Area I, as defined in Sec.  648.81(a), at any point in the trip; and
* * * * *
    (7) Fishing in Closed Area I. (i) No vessel issued an All Areas 
Limited Access Herring Permit and/or an Areas 2 and 3 Limited Access 
Herring Permit may fish in, or possess or land fish from, Closed Area I 
with pelagic midwater trawl gear unless it has declared its intent to 
fish in Closed Area I as required by paragraph (d)(5) of this section, 
and is carrying a NMFS-approved observer.
    (ii) No vessel issued an All Areas Limited Access Herring Permit 
and/or an Areas 2 and 3 Limited Access Herring Permit when fishing any 
part of a midwater trawl tow in Closed Area I may release fish from the 
codend of the net, transfer fish to another vessel that is not carrying 
a NMFS-approved observer (e.g., an Atlantic herring at-sea processing 
vessel or an Atlantic herring carrier vessel), or otherwise discard 
fish at sea, unless the fish has first been brought aboard the vessel 
and made available for sampling and inspection by the observer, except 
in the following circumstances:
    (A) The vessel operator has determined, and the preponderance of 
available evidence indicates that, there is a compelling safety reason; 
or
    (B) A mechanical failure precludes bringing the fish aboard the 
vessel for inspection; or,
    (C) After pumping of fish onto the vessel has begun, the vessel 
operator determines that pumping becomes impossible as a result of 
spiny dogfish clogging the pump intake. The vessel operator shall take 
reasonable measures (such as strapping and splitting the net) to remove 
all fish which can be pumped from the net prior to release; or
    (D) When there are small amounts of fish that cannot be pumped and 
remain in the net at the completion of pumping operations.

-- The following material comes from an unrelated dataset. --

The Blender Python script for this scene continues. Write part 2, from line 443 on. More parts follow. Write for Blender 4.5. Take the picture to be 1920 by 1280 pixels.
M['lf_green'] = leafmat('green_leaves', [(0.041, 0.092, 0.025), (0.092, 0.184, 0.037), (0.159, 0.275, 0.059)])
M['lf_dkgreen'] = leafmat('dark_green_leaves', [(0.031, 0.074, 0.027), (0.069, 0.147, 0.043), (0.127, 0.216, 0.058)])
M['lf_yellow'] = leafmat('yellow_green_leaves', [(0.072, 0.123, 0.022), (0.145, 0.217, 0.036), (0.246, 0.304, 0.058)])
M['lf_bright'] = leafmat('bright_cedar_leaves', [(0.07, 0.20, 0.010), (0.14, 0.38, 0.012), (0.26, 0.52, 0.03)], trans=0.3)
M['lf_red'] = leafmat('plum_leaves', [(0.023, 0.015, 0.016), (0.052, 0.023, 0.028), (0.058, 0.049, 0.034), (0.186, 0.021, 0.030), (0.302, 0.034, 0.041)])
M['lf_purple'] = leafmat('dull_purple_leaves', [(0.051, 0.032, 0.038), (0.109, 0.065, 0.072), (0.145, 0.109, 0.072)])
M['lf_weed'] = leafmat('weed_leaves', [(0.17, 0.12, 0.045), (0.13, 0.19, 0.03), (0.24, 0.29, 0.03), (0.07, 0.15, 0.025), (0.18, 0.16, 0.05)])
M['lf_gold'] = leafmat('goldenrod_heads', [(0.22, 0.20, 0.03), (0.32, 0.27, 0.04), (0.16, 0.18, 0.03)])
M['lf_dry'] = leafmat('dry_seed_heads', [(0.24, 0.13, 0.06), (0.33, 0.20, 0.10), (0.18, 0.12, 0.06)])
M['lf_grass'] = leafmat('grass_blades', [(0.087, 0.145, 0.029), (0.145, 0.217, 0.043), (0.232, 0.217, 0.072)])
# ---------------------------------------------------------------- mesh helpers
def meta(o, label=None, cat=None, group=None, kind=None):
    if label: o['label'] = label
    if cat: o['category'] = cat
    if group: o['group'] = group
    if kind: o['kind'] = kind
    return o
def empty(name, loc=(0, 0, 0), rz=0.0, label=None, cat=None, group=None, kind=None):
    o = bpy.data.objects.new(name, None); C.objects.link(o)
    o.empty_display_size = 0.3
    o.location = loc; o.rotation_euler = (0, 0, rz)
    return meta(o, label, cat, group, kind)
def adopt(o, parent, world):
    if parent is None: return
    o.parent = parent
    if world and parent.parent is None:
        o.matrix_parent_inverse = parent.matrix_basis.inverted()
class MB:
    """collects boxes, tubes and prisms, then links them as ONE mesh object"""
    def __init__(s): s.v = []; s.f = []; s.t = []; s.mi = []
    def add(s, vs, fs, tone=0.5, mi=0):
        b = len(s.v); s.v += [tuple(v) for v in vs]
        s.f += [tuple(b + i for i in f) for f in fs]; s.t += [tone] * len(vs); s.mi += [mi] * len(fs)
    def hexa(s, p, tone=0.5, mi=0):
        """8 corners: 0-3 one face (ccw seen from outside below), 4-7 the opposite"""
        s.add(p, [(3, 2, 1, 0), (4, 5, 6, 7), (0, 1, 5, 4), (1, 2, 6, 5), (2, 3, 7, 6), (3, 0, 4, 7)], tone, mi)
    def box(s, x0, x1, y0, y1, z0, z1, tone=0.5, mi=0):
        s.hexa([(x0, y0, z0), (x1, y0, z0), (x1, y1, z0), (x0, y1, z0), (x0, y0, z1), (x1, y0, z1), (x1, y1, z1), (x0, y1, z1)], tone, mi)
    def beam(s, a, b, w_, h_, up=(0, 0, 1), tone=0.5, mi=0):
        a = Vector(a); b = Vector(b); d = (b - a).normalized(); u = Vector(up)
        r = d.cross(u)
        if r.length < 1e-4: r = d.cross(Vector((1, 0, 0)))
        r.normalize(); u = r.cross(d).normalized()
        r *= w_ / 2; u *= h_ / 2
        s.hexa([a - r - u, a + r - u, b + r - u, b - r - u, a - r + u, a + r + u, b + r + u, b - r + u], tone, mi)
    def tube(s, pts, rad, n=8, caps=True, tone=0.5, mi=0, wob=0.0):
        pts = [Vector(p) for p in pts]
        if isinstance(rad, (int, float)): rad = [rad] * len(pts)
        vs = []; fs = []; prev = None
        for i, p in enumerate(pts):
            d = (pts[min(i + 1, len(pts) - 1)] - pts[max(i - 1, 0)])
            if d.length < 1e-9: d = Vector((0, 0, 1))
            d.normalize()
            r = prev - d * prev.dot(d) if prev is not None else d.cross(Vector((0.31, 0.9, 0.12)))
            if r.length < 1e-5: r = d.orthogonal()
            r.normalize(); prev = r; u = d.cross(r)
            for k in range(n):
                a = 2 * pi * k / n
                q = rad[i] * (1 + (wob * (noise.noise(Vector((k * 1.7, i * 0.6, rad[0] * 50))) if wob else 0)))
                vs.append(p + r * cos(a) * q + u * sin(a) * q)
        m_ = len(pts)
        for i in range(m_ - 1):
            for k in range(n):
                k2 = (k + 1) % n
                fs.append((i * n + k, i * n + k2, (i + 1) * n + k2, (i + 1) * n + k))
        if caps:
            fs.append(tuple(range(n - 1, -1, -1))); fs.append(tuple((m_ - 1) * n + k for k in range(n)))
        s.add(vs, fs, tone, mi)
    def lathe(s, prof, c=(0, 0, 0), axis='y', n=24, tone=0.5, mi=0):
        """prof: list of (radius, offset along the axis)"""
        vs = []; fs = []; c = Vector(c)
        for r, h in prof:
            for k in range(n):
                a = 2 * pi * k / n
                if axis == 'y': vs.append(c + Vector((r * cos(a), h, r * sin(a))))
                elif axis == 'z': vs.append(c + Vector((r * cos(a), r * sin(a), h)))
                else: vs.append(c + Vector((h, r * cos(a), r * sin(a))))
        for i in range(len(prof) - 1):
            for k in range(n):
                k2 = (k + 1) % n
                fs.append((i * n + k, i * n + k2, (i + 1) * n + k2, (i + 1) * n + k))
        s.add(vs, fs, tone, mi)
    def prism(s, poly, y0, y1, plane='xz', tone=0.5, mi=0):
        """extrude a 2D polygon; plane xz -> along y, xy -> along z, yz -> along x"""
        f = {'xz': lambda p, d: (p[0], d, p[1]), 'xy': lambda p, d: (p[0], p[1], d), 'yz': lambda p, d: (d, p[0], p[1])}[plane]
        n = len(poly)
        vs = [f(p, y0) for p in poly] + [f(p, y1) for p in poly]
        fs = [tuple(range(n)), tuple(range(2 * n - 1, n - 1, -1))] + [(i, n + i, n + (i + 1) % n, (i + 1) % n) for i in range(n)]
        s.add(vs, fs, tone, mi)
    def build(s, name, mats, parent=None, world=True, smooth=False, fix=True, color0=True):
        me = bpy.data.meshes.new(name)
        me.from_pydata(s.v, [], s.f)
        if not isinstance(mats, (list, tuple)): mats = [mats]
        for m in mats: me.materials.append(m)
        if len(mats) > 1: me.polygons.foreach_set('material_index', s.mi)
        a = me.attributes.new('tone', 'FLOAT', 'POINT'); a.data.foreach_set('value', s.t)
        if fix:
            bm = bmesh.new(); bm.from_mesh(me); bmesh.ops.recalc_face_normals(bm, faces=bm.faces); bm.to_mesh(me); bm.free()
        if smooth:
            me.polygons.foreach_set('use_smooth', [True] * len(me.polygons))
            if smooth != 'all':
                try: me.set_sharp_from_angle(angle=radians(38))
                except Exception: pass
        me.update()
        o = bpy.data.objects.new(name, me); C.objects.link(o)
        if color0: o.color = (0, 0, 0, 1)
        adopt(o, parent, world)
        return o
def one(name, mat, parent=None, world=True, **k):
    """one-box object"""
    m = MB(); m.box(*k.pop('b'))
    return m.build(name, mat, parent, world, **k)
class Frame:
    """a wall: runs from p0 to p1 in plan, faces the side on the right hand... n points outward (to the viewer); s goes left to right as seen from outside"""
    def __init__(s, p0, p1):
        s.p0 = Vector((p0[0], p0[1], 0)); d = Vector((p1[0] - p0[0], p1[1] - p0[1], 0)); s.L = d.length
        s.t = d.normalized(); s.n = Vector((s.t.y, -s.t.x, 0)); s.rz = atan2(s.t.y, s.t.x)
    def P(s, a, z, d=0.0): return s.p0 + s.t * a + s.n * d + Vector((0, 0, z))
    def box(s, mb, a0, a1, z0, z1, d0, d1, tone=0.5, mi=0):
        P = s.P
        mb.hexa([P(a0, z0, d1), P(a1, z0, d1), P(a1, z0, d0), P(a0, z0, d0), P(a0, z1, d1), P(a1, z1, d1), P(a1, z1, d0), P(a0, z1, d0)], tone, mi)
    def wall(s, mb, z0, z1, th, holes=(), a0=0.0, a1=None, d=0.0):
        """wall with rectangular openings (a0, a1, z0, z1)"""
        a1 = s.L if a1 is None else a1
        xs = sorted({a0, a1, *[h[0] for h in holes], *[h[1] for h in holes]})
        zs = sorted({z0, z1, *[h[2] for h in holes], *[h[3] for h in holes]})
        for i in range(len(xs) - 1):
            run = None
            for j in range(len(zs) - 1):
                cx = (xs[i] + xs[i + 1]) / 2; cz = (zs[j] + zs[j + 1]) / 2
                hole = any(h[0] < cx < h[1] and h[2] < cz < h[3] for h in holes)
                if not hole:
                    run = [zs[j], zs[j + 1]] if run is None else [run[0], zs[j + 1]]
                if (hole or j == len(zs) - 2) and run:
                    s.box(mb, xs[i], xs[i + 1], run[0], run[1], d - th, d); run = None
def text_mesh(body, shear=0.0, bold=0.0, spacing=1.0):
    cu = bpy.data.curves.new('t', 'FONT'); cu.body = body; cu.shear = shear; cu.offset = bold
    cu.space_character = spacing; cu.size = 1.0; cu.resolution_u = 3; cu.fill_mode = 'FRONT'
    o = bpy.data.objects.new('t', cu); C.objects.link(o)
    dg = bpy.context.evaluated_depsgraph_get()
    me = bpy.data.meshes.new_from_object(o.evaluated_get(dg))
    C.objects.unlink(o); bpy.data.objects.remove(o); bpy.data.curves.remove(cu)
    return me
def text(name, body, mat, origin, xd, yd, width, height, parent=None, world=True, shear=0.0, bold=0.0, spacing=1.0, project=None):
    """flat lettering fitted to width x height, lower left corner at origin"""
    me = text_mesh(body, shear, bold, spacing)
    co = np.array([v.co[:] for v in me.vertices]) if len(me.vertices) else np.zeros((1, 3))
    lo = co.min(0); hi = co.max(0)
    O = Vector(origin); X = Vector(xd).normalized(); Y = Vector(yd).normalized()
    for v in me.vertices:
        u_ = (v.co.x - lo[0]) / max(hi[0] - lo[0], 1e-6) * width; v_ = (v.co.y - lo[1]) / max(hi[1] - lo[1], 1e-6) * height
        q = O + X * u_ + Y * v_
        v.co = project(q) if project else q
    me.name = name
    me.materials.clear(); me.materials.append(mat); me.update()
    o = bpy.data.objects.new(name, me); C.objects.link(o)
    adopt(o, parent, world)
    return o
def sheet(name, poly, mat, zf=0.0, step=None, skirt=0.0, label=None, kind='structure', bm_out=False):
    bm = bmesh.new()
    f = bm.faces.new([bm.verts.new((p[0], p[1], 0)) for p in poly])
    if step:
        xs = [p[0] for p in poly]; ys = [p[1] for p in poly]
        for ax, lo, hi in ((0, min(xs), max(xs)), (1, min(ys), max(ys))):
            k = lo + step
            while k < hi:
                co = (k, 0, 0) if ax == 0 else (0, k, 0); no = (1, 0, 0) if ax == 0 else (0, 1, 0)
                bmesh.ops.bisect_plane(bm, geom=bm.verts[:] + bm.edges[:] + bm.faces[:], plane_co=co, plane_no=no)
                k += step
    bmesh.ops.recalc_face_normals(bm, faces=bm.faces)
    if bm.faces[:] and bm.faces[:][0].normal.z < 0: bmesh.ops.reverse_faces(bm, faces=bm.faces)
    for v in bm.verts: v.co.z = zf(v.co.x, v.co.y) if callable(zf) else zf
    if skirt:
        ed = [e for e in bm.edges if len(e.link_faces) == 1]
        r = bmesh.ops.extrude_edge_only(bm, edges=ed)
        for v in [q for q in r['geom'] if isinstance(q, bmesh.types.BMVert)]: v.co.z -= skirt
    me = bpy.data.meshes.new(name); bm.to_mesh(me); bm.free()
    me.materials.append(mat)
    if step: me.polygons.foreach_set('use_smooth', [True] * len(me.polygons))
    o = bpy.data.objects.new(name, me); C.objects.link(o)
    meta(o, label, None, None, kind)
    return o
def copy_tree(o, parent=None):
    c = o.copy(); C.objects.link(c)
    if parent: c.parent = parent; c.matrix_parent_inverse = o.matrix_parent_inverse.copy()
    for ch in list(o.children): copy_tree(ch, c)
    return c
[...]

    (iii) If fish are released prior to being brought aboard the vessel 
due to any of the exceptions in paragraphs (d)(7)(ii)(A) through (C) of 
this section, the vessel operator must:
    (A) Exit Closed Area I. Once the vessel has exited CA I, it may 
continue to fish, but may not fish inside Closed Area I for the 
remainder of that trip.
    (B) Complete and sign a Closed Area I Midwater Trawl Released 
Codend Affidavit detailing the vessel name and permit number; the VTR 
serial number; where, when, and for what reason the catch was released; 
the total weight of fish caught on that tow; and the weight of fish 
released (if less than the full tow). A completed affidavit must be 
submitted to NMFS within 48 hr of the end of the trip.